All the data should come back exactly as it was given.
## begin
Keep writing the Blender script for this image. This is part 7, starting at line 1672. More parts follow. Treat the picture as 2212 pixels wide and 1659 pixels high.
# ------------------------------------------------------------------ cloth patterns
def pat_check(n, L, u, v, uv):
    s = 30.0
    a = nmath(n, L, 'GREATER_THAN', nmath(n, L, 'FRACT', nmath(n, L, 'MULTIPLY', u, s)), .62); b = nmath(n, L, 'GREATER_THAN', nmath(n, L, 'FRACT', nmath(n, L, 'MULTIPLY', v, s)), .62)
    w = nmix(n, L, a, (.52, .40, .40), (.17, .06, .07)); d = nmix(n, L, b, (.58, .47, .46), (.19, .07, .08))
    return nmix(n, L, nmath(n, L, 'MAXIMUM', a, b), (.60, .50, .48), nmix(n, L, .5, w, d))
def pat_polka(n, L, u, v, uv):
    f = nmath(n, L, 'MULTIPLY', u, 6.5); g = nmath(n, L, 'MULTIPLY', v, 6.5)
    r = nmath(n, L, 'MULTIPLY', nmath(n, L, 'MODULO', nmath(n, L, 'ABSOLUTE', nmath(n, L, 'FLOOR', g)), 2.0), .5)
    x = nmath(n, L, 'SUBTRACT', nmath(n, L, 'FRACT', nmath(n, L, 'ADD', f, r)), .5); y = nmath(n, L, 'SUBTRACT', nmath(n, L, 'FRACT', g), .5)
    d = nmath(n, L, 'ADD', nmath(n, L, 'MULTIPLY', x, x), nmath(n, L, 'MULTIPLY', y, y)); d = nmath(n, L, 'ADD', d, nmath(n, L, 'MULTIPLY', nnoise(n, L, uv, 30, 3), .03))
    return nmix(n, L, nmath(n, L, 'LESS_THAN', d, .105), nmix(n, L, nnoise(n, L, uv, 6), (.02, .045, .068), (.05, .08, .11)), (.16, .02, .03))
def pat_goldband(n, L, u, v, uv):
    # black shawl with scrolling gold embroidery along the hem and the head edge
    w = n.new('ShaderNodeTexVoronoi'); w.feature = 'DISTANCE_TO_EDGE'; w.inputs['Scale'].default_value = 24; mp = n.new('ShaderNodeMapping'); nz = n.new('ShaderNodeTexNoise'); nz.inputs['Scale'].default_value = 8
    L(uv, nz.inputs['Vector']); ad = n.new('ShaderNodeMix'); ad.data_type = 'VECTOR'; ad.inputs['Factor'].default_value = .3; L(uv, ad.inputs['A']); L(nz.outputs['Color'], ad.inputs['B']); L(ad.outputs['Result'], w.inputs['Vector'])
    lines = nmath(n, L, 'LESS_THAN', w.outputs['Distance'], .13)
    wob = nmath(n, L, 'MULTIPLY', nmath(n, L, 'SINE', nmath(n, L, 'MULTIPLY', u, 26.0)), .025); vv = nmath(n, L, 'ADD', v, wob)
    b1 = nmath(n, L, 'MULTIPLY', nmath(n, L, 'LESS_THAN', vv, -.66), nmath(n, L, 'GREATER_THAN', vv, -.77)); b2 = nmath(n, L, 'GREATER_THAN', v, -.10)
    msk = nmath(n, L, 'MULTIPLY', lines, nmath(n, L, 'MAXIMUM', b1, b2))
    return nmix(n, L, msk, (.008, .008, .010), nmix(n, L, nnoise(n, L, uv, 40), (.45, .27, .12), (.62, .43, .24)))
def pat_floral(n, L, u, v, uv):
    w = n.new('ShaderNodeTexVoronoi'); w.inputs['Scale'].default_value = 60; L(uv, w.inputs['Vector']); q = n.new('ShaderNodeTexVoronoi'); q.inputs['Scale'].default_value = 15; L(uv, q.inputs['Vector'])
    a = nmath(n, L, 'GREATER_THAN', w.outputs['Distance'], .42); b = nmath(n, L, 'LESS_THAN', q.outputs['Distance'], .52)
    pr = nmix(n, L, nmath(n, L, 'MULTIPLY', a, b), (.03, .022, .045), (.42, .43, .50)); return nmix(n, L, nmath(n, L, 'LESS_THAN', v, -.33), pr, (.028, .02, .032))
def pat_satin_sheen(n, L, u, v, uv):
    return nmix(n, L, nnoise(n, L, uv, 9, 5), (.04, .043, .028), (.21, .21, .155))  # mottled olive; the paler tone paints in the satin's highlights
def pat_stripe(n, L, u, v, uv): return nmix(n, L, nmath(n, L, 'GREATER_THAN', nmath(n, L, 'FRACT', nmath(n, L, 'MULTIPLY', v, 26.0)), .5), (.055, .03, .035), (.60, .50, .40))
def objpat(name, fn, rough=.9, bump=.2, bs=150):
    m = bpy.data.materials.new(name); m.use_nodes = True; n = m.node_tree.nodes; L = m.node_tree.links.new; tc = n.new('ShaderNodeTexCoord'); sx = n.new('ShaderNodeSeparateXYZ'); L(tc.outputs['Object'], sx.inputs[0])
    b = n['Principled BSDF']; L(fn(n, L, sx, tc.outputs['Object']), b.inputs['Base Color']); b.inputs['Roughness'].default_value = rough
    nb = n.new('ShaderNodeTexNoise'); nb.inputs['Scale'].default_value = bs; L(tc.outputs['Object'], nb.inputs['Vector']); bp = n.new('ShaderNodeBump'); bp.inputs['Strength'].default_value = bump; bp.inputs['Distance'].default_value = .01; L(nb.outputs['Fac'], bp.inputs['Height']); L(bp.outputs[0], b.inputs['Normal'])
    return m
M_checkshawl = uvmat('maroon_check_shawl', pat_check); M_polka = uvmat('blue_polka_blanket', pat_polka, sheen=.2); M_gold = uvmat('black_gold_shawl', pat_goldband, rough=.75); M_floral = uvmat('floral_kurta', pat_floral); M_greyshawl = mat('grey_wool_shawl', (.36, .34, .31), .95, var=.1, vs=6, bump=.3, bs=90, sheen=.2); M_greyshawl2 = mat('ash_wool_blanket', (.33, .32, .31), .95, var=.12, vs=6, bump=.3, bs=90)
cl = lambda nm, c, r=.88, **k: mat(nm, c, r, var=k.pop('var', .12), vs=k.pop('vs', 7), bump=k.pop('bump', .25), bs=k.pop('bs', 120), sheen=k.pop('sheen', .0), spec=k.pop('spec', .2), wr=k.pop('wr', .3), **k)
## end
__RESPONSE TO THE TASK__
Keep writing the Blender script for this image. This is part 7, starting at line 1672. More parts follow. Treat the picture as 2212 pixels wide and 1659 pixels high.
# ------------------------------------------------------------------ cloth patterns
def pat_check(n, L, u, v, uv):
    s = 30.0
    a = nmath(n, L, 'GREATER_THAN', nmath(n, L, 'FRACT', nmath(n, L, 'MULTIPLY', u, s)), .62); b = nmath(n, L, 'GREATER_THAN', nmath(n, L, 'FRACT', nmath(n, L, 'MULTIPLY', v, s)), .62)
    w = nmix(n, L, a, (.52, .40, .40), (.17, .06, .07)); d = nmix(n, L, b, (.58, .47, .46), (.19, .07, .08))
    return nmix(n, L, nmath(n, L, 'MAXIMUM', a, b), (.60, .50, .48), nmix(n, L, .5, w, d))
def pat_polka(n, L, u, v, uv):
    f = nmath(n, L, 'MULTIPLY', u, 6.5); g = nmath(n, L, 'MULTIPLY', v, 6.5)
    r = nmath(n, L, 'MULTIPLY', nmath(n, L, 'MODULO', nmath(n, L, 'ABSOLUTE', nmath(n, L, 'FLOOR', g)), 2.0), .5)
    x = nmath(n, L, 'SUBTRACT', nmath(n, L, 'FRACT', nmath(n, L, 'ADD', f, r)), .5); y = nmath(n, L, 'SUBTRACT', nmath(n, L, 'FRACT', g), .5)
    d = nmath(n, L, 'ADD', nmath(n, L, 'MULTIPLY', x, x), nmath(n, L, 'MULTIPLY', y, y)); d = nmath(n, L, 'ADD', d, nmath(n, L, 'MULTIPLY', nnoise(n, L, uv, 30, 3), .03))
    return nmix(n, L, nmath(n, L, 'LESS_THAN', d, .105), nmix(n, L, nnoise(n, L, uv, 6), (.02, .045, .068), (.05, .08, .11)), (.16, .02, .03))
def pat_goldband(n, L, u, v, uv):
    # black shawl with scrolling gold embroidery along the hem and the head edge
    w = n.new('ShaderNodeTexVoronoi'); w.feature = 'DISTANCE_TO_EDGE'; w.inputs['Scale'].default_value = 24; mp = n.new('ShaderNodeMapping'); nz = n.new('ShaderNodeTexNoise'); nz.inputs['Scale'].default_value = 8
    L(uv, nz.inputs['Vector']); ad = n.new('ShaderNodeMix'); ad.data_type = 'VECTOR'; ad.inputs['Factor'].default_value = .3; L(uv, ad.inputs['A']); L(nz.outputs['Color'], ad.inputs['B']); L(ad.outputs['Result'], w.inputs['Vector'])
    lines = nmath(n, L, 'LESS_THAN', w.outputs['Distance'], .13)
    wob = nmath(n, L, 'MULTIPLY', nmath(n, L, 'SINE', nmath(n, L, 'MULTIPLY', u, 26.0)), .025); vv = nmath(n, L, 'ADD', v, wob)
    b1 = nmath(n, L, 'MULTIPLY', nmath(n, L, 'LESS_THAN', vv, -.66), nmath(n, L, 'GREATER_THAN', vv, -.77)); b2 = nmath(n, L, 'GREATER_THAN', v, -.10)
    msk = nmath(n, L, 'MULTIPLY', lines, nmath(n, L, 'MAXIMUM', b1, b2))
    return nmix(n, L, msk, (.008, .008, .010), nmix(n, L, nnoise(n, L, uv, 40), (.45, .27, .12), (.62, .43, .24)))
def pat_floral(n, L, u, v, uv):
    w = n.new('ShaderNodeTexVoronoi'); w.inputs['Scale'].default_value = 60; L(uv, w.inputs['Vector']); q = n.new('ShaderNodeTexVoronoi'); q.inputs['Scale'].default_value = 15; L(uv, q.inputs['Vector'])
    a = nmath(n, L, 'GREATER_THAN', w.outputs['Distance'], .42); b = nmath(n, L, 'LESS_THAN', q.outputs['Distance'], .52)
    pr = nmix(n, L, nmath(n, L, 'MULTIPLY', a, b), (.03, .022, .045), (.42, .43, .50)); return nmix(n, L, nmath(n, L, 'LESS_THAN', v, -.33), pr, (.028, .02, .032))
def pat_satin_sheen(n, L, u, v, uv):
    return nmix(n, L, nnoise(n, L, uv, 9, 5), (.04, .043, .028), (.21, .21, .155))  # mottled olive; the paler tone paints in the satin's highlights
def pat_stripe(n, L, u, v, uv): return nmix(n, L, nmath(n, L, 'GREATER_THAN', nmath(n, L, 'FRACT', nmath(n, L, 'MULTIPLY', v, 26.0)), .5), (.055, .03, .035), (.60, .50, .40))
def objpat(name, fn, rough=.9, bump=.2, bs=150):
    m = bpy.data.materials.new(name); m.use_nodes = True; n = m.node_tree.nodes; L = m.node_tree.links.new; tc = n.new('ShaderNodeTexCoord'); sx = n.new('ShaderNodeSeparateXYZ'); L(tc.outputs['Object'], sx.inputs[0])
    b = n['Principled BSDF']; L(fn(n, L, sx, tc.outputs['Object']), b.inputs['Base Color']); b.inputs['Roughness'].default_value = rough
    nb = n.new('ShaderNodeTexNoise'); nb.inputs['Scale'].default_value = bs; L(tc.outputs['Object'], nb.inputs['Vector']); bp = n.new('ShaderNodeBump'); bp.inputs['Strength'].default_value = bump; bp.inputs['Distance'].default_value = .01; L(nb.outputs['Fac'], bp.inputs['Height']); L(bp.outputs[0], b.inputs['Normal'])
    return m
M_checkshawl = uvmat('maroon_check_shawl', pat_check); M_polka = uvmat('blue_polka_blanket', pat_polka, sheen=.2); M_gold = uvmat('black_gold_shawl', pat_goldband, rough=.75); M_floral = uvmat('floral_kurta', pat_floral); M_greyshawl = mat('grey_wool_shawl', (.36, .34, .31), .95, var=.1, vs=6, bump=.3, bs=90, sheen=.2); M_greyshawl2 = mat('ash_wool_blanket', (.33, .32, .31), .95, var=.12, vs=6, bump=.3, bs=90)
cl = lambda nm, c, r=.88, **k: mat(nm, c, r, var=k.pop('var', .12), vs=k.pop('vs', 7), bump=k.pop('bump', .25), bs=k.pop('bs', 120), sheen=k.pop('sheen', .0), spec=k.pop('spec', .2), wr=k.pop('wr', .3), **k)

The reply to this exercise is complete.